I used to write alot of fantacy/drama kind of stories based around my friends and I. Now that I'm lazy and have semi-perm writers bock I jut write character profiles and dream of what great stories I could make with them.
I try to write a lot of variety instead of getting stuck in one genre, even though I don't post everything and sometimes what I post gets stuck in one genre.
Thus far, my writing has been limited to fantasy and to chronicling my life experiences, most especially those which occur during my travels. I would someday like to produce a semi-fictional, autobiographical work based on these experiences. I enjoy fantasy because I have a rather active imagination, and this genre allows me to utilize it to the fullest. When writing fantasy, I tend to stick to the more believable (i.e. without magic and mystical creatures).
I like science fiction, but I don't know if I write science fiction, because it's not about science.
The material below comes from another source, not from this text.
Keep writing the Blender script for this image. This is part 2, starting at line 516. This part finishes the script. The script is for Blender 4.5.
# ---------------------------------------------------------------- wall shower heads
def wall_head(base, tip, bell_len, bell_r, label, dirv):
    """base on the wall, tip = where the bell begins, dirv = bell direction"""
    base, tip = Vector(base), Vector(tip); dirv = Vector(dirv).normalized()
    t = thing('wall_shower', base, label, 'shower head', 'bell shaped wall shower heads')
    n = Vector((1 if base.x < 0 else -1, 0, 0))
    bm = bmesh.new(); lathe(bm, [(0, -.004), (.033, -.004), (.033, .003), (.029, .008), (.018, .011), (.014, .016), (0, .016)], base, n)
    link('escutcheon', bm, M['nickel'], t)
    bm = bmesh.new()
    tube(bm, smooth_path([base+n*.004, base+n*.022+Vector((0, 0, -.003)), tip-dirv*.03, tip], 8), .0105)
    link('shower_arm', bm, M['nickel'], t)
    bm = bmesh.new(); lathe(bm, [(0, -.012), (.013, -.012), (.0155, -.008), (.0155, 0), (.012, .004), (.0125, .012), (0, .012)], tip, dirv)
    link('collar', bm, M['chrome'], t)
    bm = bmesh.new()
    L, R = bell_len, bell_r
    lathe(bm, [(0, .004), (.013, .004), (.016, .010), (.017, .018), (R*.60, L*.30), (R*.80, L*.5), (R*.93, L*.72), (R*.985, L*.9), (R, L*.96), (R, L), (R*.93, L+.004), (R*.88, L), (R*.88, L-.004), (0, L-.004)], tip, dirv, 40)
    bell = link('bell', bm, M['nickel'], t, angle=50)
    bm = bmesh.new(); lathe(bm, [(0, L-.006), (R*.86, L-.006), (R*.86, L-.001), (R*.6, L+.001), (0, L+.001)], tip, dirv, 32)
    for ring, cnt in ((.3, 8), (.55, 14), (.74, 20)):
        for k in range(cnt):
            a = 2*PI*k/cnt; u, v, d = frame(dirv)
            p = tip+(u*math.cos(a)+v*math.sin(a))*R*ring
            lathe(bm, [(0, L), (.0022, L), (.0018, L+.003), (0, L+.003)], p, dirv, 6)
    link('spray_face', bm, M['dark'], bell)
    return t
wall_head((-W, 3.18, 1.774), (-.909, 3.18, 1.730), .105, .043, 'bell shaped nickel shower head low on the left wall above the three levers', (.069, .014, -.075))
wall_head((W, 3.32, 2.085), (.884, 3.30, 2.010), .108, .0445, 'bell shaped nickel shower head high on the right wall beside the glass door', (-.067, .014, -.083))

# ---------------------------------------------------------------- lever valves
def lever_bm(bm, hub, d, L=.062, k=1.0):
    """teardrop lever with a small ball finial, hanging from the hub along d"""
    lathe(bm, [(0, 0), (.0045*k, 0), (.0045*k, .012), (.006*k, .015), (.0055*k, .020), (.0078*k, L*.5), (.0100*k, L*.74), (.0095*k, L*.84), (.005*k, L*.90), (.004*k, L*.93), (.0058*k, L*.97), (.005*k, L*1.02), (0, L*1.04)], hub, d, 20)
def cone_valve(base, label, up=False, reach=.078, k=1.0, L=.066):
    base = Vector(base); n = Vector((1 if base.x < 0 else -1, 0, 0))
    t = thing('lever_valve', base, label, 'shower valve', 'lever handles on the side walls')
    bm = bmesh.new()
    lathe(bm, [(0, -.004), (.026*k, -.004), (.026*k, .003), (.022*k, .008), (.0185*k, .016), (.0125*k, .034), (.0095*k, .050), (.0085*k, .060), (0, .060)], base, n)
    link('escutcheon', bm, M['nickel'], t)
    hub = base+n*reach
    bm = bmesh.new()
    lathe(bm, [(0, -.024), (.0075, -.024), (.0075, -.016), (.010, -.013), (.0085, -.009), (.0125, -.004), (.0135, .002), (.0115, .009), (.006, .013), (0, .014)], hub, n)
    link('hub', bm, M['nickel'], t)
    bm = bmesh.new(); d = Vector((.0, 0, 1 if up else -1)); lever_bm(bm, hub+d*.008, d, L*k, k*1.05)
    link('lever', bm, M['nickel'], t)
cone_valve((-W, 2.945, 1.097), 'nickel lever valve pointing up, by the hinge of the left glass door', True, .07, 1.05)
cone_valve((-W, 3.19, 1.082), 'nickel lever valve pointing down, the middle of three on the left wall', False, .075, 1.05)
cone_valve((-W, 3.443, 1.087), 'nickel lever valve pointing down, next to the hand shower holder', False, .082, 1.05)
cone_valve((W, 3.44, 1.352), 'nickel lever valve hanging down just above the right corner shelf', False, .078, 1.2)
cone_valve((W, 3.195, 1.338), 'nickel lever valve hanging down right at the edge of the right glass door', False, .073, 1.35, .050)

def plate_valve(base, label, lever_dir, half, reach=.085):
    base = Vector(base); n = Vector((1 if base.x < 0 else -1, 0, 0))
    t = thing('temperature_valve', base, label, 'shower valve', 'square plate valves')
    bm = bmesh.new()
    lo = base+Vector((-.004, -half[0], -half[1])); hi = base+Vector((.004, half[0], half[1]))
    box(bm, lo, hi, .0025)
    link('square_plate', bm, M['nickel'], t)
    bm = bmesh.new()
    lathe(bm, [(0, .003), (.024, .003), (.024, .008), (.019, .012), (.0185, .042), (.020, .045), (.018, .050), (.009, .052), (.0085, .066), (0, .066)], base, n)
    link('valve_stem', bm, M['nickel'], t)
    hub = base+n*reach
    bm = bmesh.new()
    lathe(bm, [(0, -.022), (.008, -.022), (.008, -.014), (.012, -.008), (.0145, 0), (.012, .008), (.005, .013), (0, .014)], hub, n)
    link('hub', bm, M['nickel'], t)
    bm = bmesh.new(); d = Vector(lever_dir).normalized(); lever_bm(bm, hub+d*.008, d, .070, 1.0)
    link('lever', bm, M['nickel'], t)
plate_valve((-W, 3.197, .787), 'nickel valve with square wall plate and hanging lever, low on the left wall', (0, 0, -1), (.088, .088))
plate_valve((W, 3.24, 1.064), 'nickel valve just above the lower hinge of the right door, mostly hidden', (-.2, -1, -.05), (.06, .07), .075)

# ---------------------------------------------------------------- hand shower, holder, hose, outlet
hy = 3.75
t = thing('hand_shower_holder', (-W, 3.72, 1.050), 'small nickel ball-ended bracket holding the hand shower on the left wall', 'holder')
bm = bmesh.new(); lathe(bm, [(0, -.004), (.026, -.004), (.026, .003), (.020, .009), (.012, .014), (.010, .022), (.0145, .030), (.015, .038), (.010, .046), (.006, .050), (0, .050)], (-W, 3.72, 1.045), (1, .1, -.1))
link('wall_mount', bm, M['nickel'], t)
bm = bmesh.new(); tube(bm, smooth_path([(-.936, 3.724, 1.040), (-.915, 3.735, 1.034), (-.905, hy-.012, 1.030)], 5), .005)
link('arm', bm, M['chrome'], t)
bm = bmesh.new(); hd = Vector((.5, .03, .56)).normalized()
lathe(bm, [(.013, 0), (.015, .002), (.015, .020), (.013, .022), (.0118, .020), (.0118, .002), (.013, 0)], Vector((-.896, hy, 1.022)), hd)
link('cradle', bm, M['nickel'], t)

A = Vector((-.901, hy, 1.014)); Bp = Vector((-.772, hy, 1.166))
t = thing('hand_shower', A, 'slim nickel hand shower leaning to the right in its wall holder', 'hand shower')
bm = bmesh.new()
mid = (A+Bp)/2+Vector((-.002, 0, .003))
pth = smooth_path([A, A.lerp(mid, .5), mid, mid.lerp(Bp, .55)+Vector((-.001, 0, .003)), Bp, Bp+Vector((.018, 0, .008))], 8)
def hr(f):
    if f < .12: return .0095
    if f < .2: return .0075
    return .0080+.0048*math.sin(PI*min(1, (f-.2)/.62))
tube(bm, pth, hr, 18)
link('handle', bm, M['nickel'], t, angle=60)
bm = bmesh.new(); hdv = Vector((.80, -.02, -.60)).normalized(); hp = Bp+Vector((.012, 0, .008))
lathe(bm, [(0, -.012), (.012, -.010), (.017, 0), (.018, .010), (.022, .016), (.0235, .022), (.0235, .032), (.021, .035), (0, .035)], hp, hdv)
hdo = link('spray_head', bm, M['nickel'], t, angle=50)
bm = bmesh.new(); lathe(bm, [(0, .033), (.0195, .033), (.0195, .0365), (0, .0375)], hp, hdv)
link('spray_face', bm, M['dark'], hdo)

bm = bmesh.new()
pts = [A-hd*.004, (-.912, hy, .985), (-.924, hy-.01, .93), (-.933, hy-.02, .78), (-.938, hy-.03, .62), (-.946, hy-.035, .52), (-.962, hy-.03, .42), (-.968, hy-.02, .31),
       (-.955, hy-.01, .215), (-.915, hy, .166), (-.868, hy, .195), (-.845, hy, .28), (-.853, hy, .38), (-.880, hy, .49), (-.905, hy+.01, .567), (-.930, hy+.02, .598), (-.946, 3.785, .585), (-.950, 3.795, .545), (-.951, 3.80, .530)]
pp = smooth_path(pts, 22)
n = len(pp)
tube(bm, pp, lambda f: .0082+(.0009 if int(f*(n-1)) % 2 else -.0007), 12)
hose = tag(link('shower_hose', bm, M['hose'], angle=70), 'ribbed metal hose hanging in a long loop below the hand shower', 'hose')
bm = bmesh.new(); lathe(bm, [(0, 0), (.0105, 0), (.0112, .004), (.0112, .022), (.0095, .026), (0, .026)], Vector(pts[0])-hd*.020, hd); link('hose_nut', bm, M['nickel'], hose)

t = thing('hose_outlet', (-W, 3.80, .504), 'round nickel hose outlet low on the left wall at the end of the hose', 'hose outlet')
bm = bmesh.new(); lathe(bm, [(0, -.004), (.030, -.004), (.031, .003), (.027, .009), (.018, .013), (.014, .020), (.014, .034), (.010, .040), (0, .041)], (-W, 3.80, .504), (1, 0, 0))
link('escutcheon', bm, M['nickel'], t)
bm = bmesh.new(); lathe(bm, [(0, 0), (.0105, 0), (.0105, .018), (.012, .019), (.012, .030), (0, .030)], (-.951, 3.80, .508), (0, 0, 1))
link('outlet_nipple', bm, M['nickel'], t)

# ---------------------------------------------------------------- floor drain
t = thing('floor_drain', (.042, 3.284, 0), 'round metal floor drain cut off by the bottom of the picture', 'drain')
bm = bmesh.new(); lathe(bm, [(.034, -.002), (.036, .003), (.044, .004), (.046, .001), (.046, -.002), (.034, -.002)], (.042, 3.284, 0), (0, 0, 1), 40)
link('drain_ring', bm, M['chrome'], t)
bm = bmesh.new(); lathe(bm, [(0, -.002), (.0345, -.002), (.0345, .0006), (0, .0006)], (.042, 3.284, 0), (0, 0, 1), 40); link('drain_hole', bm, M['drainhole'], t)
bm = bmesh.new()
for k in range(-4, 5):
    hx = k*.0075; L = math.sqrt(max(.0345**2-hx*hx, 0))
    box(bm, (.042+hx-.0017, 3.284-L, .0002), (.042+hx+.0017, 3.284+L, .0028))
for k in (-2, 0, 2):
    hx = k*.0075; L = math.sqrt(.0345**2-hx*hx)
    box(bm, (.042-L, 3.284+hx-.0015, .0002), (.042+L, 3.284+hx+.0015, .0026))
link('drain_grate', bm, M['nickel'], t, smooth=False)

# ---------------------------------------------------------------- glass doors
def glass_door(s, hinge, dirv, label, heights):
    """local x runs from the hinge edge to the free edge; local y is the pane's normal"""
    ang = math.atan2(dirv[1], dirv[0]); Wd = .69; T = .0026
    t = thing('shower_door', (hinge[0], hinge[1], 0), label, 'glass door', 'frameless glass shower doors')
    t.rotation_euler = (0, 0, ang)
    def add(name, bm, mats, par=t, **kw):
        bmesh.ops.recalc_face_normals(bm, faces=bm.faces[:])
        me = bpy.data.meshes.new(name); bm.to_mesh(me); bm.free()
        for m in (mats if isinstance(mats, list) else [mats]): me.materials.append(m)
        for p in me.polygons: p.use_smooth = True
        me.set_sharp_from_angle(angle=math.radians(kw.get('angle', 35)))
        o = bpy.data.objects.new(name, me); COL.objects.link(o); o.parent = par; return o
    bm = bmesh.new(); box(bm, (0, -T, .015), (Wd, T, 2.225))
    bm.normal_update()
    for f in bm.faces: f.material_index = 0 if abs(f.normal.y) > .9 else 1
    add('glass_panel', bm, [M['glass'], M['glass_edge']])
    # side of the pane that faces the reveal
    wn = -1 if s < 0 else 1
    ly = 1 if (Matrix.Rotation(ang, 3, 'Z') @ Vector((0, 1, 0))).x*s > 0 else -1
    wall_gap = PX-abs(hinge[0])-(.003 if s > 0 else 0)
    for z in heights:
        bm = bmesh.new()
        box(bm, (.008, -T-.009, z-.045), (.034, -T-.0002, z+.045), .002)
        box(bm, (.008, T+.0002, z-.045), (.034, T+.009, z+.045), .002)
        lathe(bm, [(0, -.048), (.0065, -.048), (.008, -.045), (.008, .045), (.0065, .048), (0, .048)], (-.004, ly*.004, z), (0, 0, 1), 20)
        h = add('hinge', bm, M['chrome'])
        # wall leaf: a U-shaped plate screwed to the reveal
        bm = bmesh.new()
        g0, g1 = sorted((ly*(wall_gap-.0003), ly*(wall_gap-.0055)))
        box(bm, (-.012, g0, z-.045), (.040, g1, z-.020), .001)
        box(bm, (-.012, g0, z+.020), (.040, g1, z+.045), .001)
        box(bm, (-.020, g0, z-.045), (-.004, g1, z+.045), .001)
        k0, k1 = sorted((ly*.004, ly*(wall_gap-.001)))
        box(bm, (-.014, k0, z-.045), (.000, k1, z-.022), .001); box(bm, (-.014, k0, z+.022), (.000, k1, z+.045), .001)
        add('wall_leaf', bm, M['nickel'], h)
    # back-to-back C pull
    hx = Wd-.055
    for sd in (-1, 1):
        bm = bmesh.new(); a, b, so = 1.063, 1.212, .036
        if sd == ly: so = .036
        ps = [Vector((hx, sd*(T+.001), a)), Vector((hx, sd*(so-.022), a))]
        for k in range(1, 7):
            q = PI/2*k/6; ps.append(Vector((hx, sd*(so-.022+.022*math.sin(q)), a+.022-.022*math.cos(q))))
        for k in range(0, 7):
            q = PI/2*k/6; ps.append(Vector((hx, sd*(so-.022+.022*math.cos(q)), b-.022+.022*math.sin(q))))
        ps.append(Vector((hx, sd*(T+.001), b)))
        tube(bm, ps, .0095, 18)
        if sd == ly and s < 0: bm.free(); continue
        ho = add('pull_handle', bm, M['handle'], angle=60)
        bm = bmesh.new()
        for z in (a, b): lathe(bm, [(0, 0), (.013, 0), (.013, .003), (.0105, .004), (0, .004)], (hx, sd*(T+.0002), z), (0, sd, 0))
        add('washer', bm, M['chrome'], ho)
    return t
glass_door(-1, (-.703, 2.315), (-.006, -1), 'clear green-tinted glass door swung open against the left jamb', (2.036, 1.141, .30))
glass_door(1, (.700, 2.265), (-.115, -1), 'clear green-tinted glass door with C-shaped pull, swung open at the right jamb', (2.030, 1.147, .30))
I want to write with Milan Kundera's insight, Borges' sense of technique, and W.S. Burroughs' embrace of high and low art, also with JG Ballard's descriptiveness... but all melted together, so no one knows what to make of it.
Genre is kind of an issue. I think the best books play with genre; even if you write within a genre, knowing its conventions allows us to decide whether we want to write "normal" or "abnormal" according to taste. Expectation is inevitable when you write to be read, and I think trying to ignore it is a bad idea.
I am really a fan of writing fiction. I usually write in what could be considered the Dark Ages, although right now I just have a collection of short stories focused on 9th century Britain and the Danish invasion. But I have also dabbled a little into drama and plays, but I have not completed anything yet.
i write the wierd world inside my head, the one i visit in my dreams, the one where little people sized trains go everywhere and there's no keep out signs, nor very many people about mucking things up. which isn't easy to write about because it isn't messed up enough to make most writing conventions very useful to it. going to science fiction and furry conventions is fun though. or at least people who are more fun to me then most of the people i meet very often seem to make up most of the people who like to go to them and organize them and so on. of course i'm not claiming that i write at all. certainly nothing i'd expect anyone to consider worth their while to publish. which is why i love the net. you get to hear and say things that the intrests of grinding the money wheel just don't care about, which, well, i don't see how anything THEY care about is very interesting at all either. i mean not because its them, but that it just isn't, however much gratuitious conventionality tries to pretend to be, it just ain't. but take even the simplest encounters, i mean even with totally inert objects, given a sufficiently unfamiliar environment, i mean then you've got something. perhapse because the gratification of exploring, even the simplist creatures, well, that's what they've got to keep them going, to keep them interested in life and surviving. we're lucky, we who have this capacity and drive to not only explore, but create also. which is of course also, precisely why the time wasted on anything that isn't creating or exploring, other then to survive, just doesn't gratify at all. =^^= .../\...
I have several stories in my head that I would like to write. They have no sex, lots of romance, and a certian amount of violence. In most of them the protagonist is a soldier or a military veteran. If I would write a movie script the most it would rate would be PG13 for violence. There would be no sex, no nudity, and no obscene words. The violence would advance the plot. The plot would not exist in order to tie together a lot of fight scenes.
I write mostly horror, romance, rarely do sci-fi, comedy (though always dark), and philosophy, also some political works as well (mostly health oriented).
I'm compelled to tell people's stories. There are so many crazy things that happen in real life. I'm a traditional story-teller. Also, I like to incorporate photos to help tell these stories both professionally as a community journalist and on my free time.